Sunday, June 30, 2024

This is America, Charlie Brown: The Music and Heroes of America

Of course, Charlie Brown and the Peanuts gang love jazz. For years, their specials were scored by the great Vine Guaraldi—and to jazz fans, he was indeed great. They even had the occasion to talk about music, including several jazz masters in the final episode of This is America, Charlie Brown, “The Music and Heroes of America” (directed by Sam Jaimes), which screens at the Paley Center as part of its Independence Day celebration.

Schroeder has an important class presentation on the history of American music, but he is reluctant to hire Snoopy. You know that beagle is a wild improvisor. However, it turns out he could use some of Snoopy’s solo virtuosity. Much to his surprise, his portion of the program performing Great American Songwriters like Stephen Foster, Irving Berlin, and George M. Cohan are quite well received.

Then Franklin takes over to present spirituals, the blues, and jazz.
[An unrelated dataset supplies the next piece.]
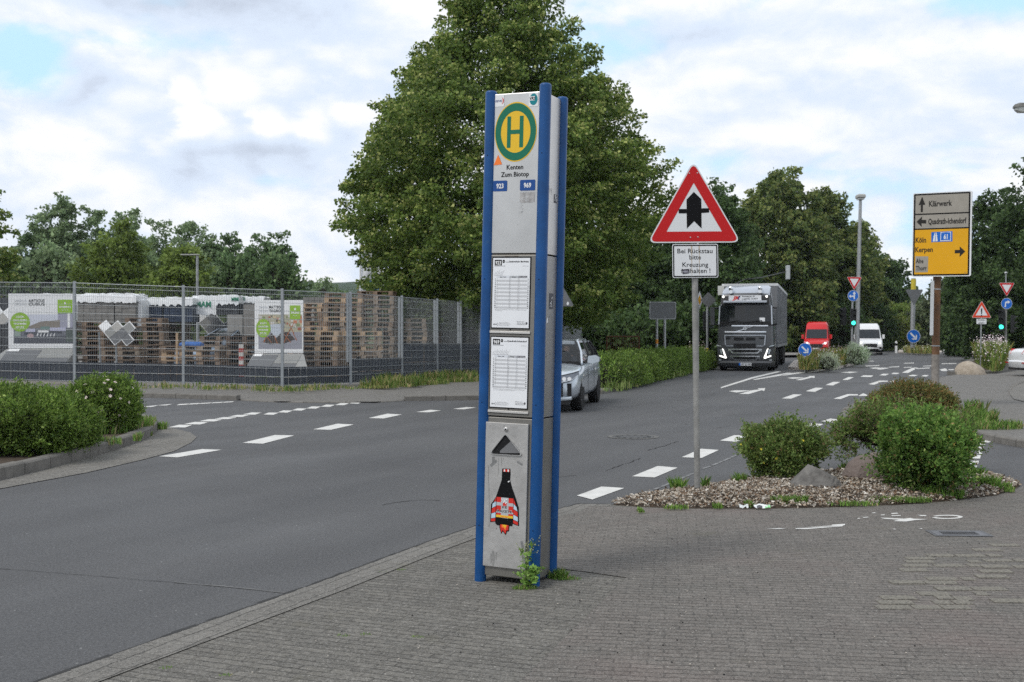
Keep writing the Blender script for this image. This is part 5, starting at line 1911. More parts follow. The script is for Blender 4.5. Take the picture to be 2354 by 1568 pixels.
for i in range(150):        # grit and small litter on the paving
    x, y = rr.uniform(500, 2300), rr.uniform(1210, 1560)
    p = at(x, y)
    if at(x, y).x < -2.2 + (at(x, y).y - 4) * .43:
        continue
    s_ = rr.uniform(.002, .006)
    b.lathe([(s_ * .6, 0), (s_, s_ * .5), (s_ * .4, s_)], (mat('grit_pale', (.42, .38, .33), .9), mat('grit_dark', (.02, .02, .02), .9))[rr.random() < .6], (p.x, p.y, .013), n=5)
tag(b.build('grit'), 'small stones and grit scattered over the paving', 'grit', kind='stuff')
for lab, x, y, s_, colr, nm in (('crumpled clear plastic scrap at the front edge of the bark bed', 1710, 1167, .06, (.62, .65, .64), 'plastic_scrap'), ('torn printed wrapper with green and black marks at the front edge of the bark bed', 1752, 1167, .11, (.72, .74, .72), 'food_wrapper')):
    p = at(x, y, .03)
    t = thing(nm, lab, 'litter', (p.x, p.y, .018), rz=-6)
    b = MB()
    n_ = 6
    vs = [((i / n_ - .5) * s_ * 1.3, (j / 3 - .5) * s_ * .6, .008 + rr.uniform(0, .02) + .018 * (j / 3)) for j in range(4) for i in range(n_ + 1)]
    b.add(vs, [(j * 7 + i, j * 7 + i + 1, j * 7 + i + 8, j * 7 + i + 7) for j in range(3) for i in range(n_)], mat(nm + '_film', colr, .3))
    if nm == 'food_wrapper':
        k0 = b.mi(GREYD)
        k1 = b.mi(mat('wrapper_green', (.25, .60, .25), .5))
        for i in (1, 2, 7, 8):
            b.m[i] = k0
        for i in (4, 5, 11):
            b.m[i] = k1
    b.build('film', t)

# ================================================================== SIGNS
GALV = mat('galvanised', (.36, .37, .375), .5, metal=.6, var=.22, scale=9, bump=.1, bscale=40)
GALVS = mat('galvanised_stained', (.29, .285, .27), .6, metal=.45, var=.35, scale=4, bump=.15, bscale=40)
SIGNBACK = mat('sign_back', (.15, .155, .16), .6, metal=.2, var=.1, scale=5)
SIGNW = mat('sign_white', (.72, .73, .74), .45)
SIGNR = mat('sign_red', (.52, .010, .012), .45)
SIGNB = mat('sign_blue', (.012, .13, .52), .45)
SIGNY = mat('sign_yellow', (.72, .36, .008), .5, var=.05, scale=3)
SIGNG = mat('sign_dirty_grey', (.315, .29, .25), .6, var=.10, scale=5, detail=8)
RUSTY = mat('rusty_post', (.19, .095, .045), .8, var=.3, scale=6, bump=.3, bscale=60, col2=(.12, .075, .05))
SIGNOR = mat('sign_orange_red', (.65, .06, .02), .45)


def tri(s, up=True):
    h = s * .866
    return [(-s / 2, -h / 3), (s / 2, -h / 3), (0, h * 2 / 3)] if up else [(-s / 2, h / 3), (0, -h * 2 / 3), (s / 2, h / 3)]


def plate(root, name, pts, m, F, th=.003, back=None):
    b = MB()
    b.prism(pts, -th, 0, m, F, side=back or SIGNBACK)
    return b.build(name, root)


def tri_sign(root, s, F, up=True, red=SIGNR, name='sign_plate', border=.11):
    o = plate(root, name, rnd_poly(tri(s, up), s * .055), SIGNW, F, .004)
    b = MB()
    b.ring(rnd_poly(tri(s * .955, up), s * .045, 6), rnd_poly(tri(s * (.955 - border * 3.3), up), s * .004, 6), red, F, .0015)
    return o, b


def pole(root, r, h, m, name='pole', z0=-.1, x=0, y=0, n=16, z1=None):
    b = MB()
    b.tube((x, y, z0), (x, y, h), r, m, n=n)
    return b.build(name, root, smooth=40)


# ---- big priority sign with the request to keep the junction clear
p = at(1603, 1131, .06)
D0 = p.y
sc = FPX / D0


def H(y):
    return CAMZ + (771 - y) / sc


ws = thing('warning_sign', 'red bordered triangular junction ahead sign with a white text plate on a grey pole', 'road sign', (p.x, p.y, .06), rz=4, tilt=-.7)
z_ = lambda y: H(y) - .06
pole(ws, .030, z_(430), GALVS)
tf = frame((-.005, -.045, z_(498)))
zb, zt = z_(559), z_(374)
hh_ = zt - zb
s_ = .91
F_ = frame((-.012, -.045, zb + s_ * .866 / 3 - .0))
o_, b = tri_sign(ws, s_, F_)
b.build('red_border', o_)
b = MB()
k = .91 / 990          # metres per px of the enlarged photo
cx_, cy_ = 625, 900
G = lambda pts: [((x - cx_) * k - .0, (760 - y) * k * 1.0 - .07) for x, y in pts]
b.poly(G(((547, 822), (547, 520), (625, 440), (703, 515), (703, 822), (625, 745))), BLK, F_, .0018)
b.poly(G(((463, 663), (463, 618), (548, 618), (548, 663))), BLK, F_, .0018)
b.poly(G(((702, 612), (785, 610), (785, 655), (702, 660))), BLK, F_, .0018)
b.build('junction_symbol', o_)
b = MB()
for x, y in ((580, 246), (664, 243), (582, 914), (662, 911)):
    q = G(((x, y),))[0]
    b.lathe([(.007, 0), (.006, -.003), (.002, -.004)], STEEL, (q[0] + F_.translation.x, -.047, q[1] + F_.translation.z), axis='y', n=10)
b.build('rivets', o_)
zp0, zp1 = z_(639), z_(562)
pw = .445
F2 = frame((-.005, -.045, (zp0 + zp1) / 2))
ph_ = zp1 - zp0
tp = plate(ws, 'text_plate', rnd_poly(rect(-pw / 2, -ph_ / 2, pw / 2, ph_ / 2), .02), SIGNW, F2, .004)
b = MB()
b.ring(rnd_poly(rect(-pw / 2 + .007, -ph_ / 2 + .007, pw / 2 - .007, ph_ / 2 - .007), .016), rnd_poly(rect(-pw / 2 + .018, -ph_ / 2 + .018, pw / 2 - .018, ph_ / 2 - .018), .010), BLK, F2, .0015)
b.build('black_border', tp)
b = MB()
kk = ph_ / 395
Y2 = lambda y: ph_ / 2 - (y - 975) * kk
X2 = lambda x: (x - 632) * kk
for s2, x0, x1, yb in (('Bei Rückstau', 420, 838, 1082), ('bitte', 562, 700, 1155), ('Kreuzung', 478, 785, 1242), ('f', 462, 482, 1316), ('ihalten !', 553, 810, 1314)):
    b.text(s2, X2(x0), Y2(yb), 56 * kk, BLK, F2, .0015, w=(x1 - x0) * kk, bold=.005)
b.build('lettering', tp)
b = MB()
b.poly([(X2(x), Y2(y)) for x, y in ((476, 1272), (552, 1266), (556, 1318), (478, 1326))], mat('sticker_violet', (.05, .045, .06), .5), F2, .0026)
b.text('NEBEL', X2(480), Y2(1308), 22 * kk, mat('sticker_print', (.6, .6, .68), .5), F2, .0034, w=72 * kk, bold=.01)
b.build('sticker', tp)
b = MB()
for x in (590, 680):
    for y0, y1, w2 in ((992, 1130, 7), (1130, 1340, 4)):
        b.poly([(X2(x - w2), Y2(y0)), (X2(x + w2), Y2(y0)), (X2(x + w2 * .3), Y2(y1)), (X2(x - w2 * .3), Y2(y1))], mat('rust_stain', (.45, .36, .24), .8), F2, .0011)
b.build('rust_stains', tp)
b = MB()
for y in (566, 632):
    b.bb(-.05, .05, -.042, .04, z_(y) - .012, z_(y) + .012, GALV)
for y in (420, 545):
    b.bb(-.05, .05, -.042, .04, z_(y) - .012, z_(y) + .012, GALV)
b.build('clamps', ws)

# ---- yellow direction sign on the brown post
D1 = at(2149, 935, .1).y
sc1 = FPX / D1
X_ = lambda x: (x - CX) / sc1
Hh = lambda y: CAMZ + (771 - y) / sc1 - .1
ds = thing('direction_sign', 'yellow and grey direction sign on a thick brown rusting post', 'direction sign', (X_(2149), D1, .1), tilt=.9)
r_ = .5 * 17 / sc1
b = MB()
b.tube((0, 0, -.1), (0, 0, Hh(815)), r_ * 1.05, mat('post_bare', (.22, .20, .18), .8, var=.3, scale=9, bump=.2), n=18)
b.tube((0, 0, Hh(815)), (0, 0, Hh(455)), r_, RUSTY, n=18)
b.build('post', ds, smooth=40)
ang = 30.0
wpx, hpx = 131, 192
wm_ = wpx / sc1 * .97
hm_ = hpx / sc1
u_ = (math.cos(rad(ang)), -math.sin(rad(ang)), 0)
cxs = (2159 - CX) / FPX * (D1 - .24) - X_(2149)
Fs_ = frame((cxs - .01, -.24, Hh(541)), u_)
bd = plate(ds, 'sign_board', rnd_poly(rect(-wm_ / 2, -hm_ / 2, wm_ / 2, hm_ / 2), .035), SIGNW, Fs_, .05, back=mat('sign_edge', (.50, .49, .46), .6))
gx = lambda x: (x - 605) / 710 * wm_ + .0


def gp(x, y):       # enlarged crop px -> board metres; top and bottom edges converge in the picture
    t_ = (x - 240) / 715
    top, bot = 178 - 65 * t_, 1160 - 20 * t_
    return ((t_ - .5) * wm_, (.5 - (y - top) / (bot - top)) * hm_)


b = MB()
zA, zB = gp(600, 402)[1], gp(600, 580)[1]
i_ = .018
b.poly(rnd_poly(rect(-wm_ / 2 + i_, -hm_ / 2 + i_, wm_ / 2 - i_ * 1.6, hm_ / 2 - i_), .02), BLK, Fs_, .002)
j_ = .050
b.build('black_lines', bd)
b = MB()
b.poly(rect(-wm_ / 2 + j_, zA + .014, wm_ / 2 - j_ - .01, hm_ / 2 - j_), SIGNG, Fs_, .004)
b.poly(rect(-wm_ / 2 + j_, zB + .014, wm_ / 2 - j_ - .01, zA - .014), SIGNG, Fs_, .004)
b.build('grey_field', bd)
b = MB()
b.poly(rect(-wm_ / 2 + j_, -hm_ / 2 + j_, wm_ / 2 - j_ - .01, zB - .014), SIGNY, Fs_, .004)
b.build('yellow_field', bd)
b = MB()


def gtext(s2, x0, x1, yb, capx, m=BLK, d=.006, bold=.024):
    a, c = gp(x0, yb), gp(x1, yb)
    b.text(s2, a[0], a[1], capx / 980 * hm_, m, Fs_, d, w=c[0] - a[0], bold=bold)


DK = mat('sign_black', (.03, .028, .026), .6, spec=.1)
gtext('Klärwerk', 437, 718, 325, 68, DK)
gtext('Quadrath-Ichendorf', 433, 893, 535, 66, DK, bold=.03)
gtext('Köln', 280, 410, 757, 62, DK)
gtext('Kerpen', 278, 494, 870, 62, DK)
poly_ = lambda pts, m, d: b.poly([gp(*p) for p in pts], m, Fs_, d)
poly_(((282, 918), (440, 915), (438, 1103), (280, 1108)), SIGNG, .0052)
gtext('Ahe', 288, 383, 1000, 55, DK, .0065)
gtext('Thorr', 288, 422, 1085, 55, DK, .0065)
poly_(((338, 395), (338, 310), (310, 316), (352, 212), (394, 306), (364, 308), (364, 393)), DK, .006)
poly_(((408, 528), (408, 484), (352, 486), (358, 444), (288, 512), (354, 570), (350, 526)), DK, .006)
poly_(((760, 872), (760, 832), (820, 828), (818, 786), (886, 846), (818, 914), (822, 868)), DK, .006)
poly_(((472, 628), (728, 606), (730, 730), (474, 746)), SIGNB, .0055)
poly_(((584, 625), (712, 614), (712, 722), (584, 732)), SIGNW, .0065)
poly_(((592, 634), (648, 622), (704, 623), (704, 714), (648, 716), (592, 722)), SIGNB, .0075)
gtext('61', 624, 672, 705, 58, SIGNW, .0085, .03)
poly_(((490, 738), (514, 632), (522, 631), (518, 736)), SIGNW, .0065)
poly_(((526, 735), (528, 631), (536, 630), (552, 732)), SIGNW, .0065)
poly_(((498, 672), (548, 664), (548, 670), (498, 678)), SIGNW, .0068)
poly_(((880, 1090), (902, 1088), (902, 1114), (880, 1116)), mat('sign_patch', (.50, .26, .03), .6), .0055)
b.build('lettering', bd)
b = MB()
for dz in (-.35, 0, .35):
    b.bb(-.05, .05, -.13, .05, Hh(541) + dz * hm_ - .02, Hh(541) + dz * hm_ + .02, GALV)
b.build('brackets', ds)
# lane plate seen almost edge on
a_ = 74.0
lw = 27 / sc1 / math.cos(rad(a_))
lh = 195 / sc1 * .62
Fl = frame(((2139 - CX) / FPX * (D1 - .10 - lw * .45) - X_(2149), -.10 - lw * .45, Hh(711)), (math.cos(rad(a_)), math.sin(rad(a_)), 0))
lp = plate(ds, 'lane_plate', rnd_poly(rect(-lw / 2, -lh / 2, lw / 2, lh / 2), .03), SIGNW, Fl, .004)
b = MB()
b.ring(rect(-lw / 2 + .02, -lh / 2 + .02, lw / 2 - .02, lh / 2 - .02), rect(-lw / 2 + .035, -lh / 2 + .035, lw / 2 - .035, lh / 2 - .035), DK, Fl, .0015)
for x, z0, z1 in ((-.25, -.25, .15), (.05, -.30, .10), (.28, -.30, .22)):
    b.poly(rect(x * lw - .012, z0 * lh, x * lw + .012, z1 * lh), DK, Fl, .0015)
    b.poly([(x * lw - .05, z1 * lh), (x * lw + .05, z1 * lh), (x * lw, z1 * lh + .10)], DK, Fl, .0016)
b.text('Köln', -.3 * lw, .38 * lh, .05, DK, Fl, .0015, w=.5 * lw)
b.build('lane_arrows', lp)
b = MB()
for y in (665, 795):
    b.lathe([(r_ + .004, -.012), (r_ + .004, .012)], GALV, (0, 0, Hh(y)), n=16)
b.build('pipe_clamps', ds)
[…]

Throughout the program, Lou Rawls sings (off-camera) standards like “When the Saints” and “Nobody Knows the Trouble I’ve Seen.” Ironically, even though this episode discusses jazz greats like Duke Ellington and Fats Waller, it was one of the few episodes of the series not scored by a composer known for their jazz work. While five previous episodes featured music from Dave Brubeck, Dave Grusin, David Benoit, George Winston, and Wynton Marsalis, “American Music” was scored by Ed Bogas (who succeeded Guaraldi as the in-house composer for
Peanuts specials) and Desiree Goyette.

Regardless, Schroeder and Franklin serve up a nice nutshell history of American music. Not surprisingly, Lucy Van Pelt often hijacks their presentation to discuss the “American Heroes” portion of the show. Frankly, the show addresses many of America’s past sins more than its triumphs, but at least the program acknowledges improvement and expresses and sense of optimism for the future.

Without question, the best part of “The Music and Heroes of America” is its final tribute, which honors Guaraldi. It is cleverly and affectionately written—and it most definitely cues “Linus and Lucy.” Based on the music and old school
Peanuts vibe of the last episode, viewers might be intrigued to catch up with the previous seven. Since Apple apparently now controls the Peanuts catalog, we can only hope they start streaming This is American, Charlie Brown. It’s good history and great music that screens through Wednesday (7/3) at the Paley Center.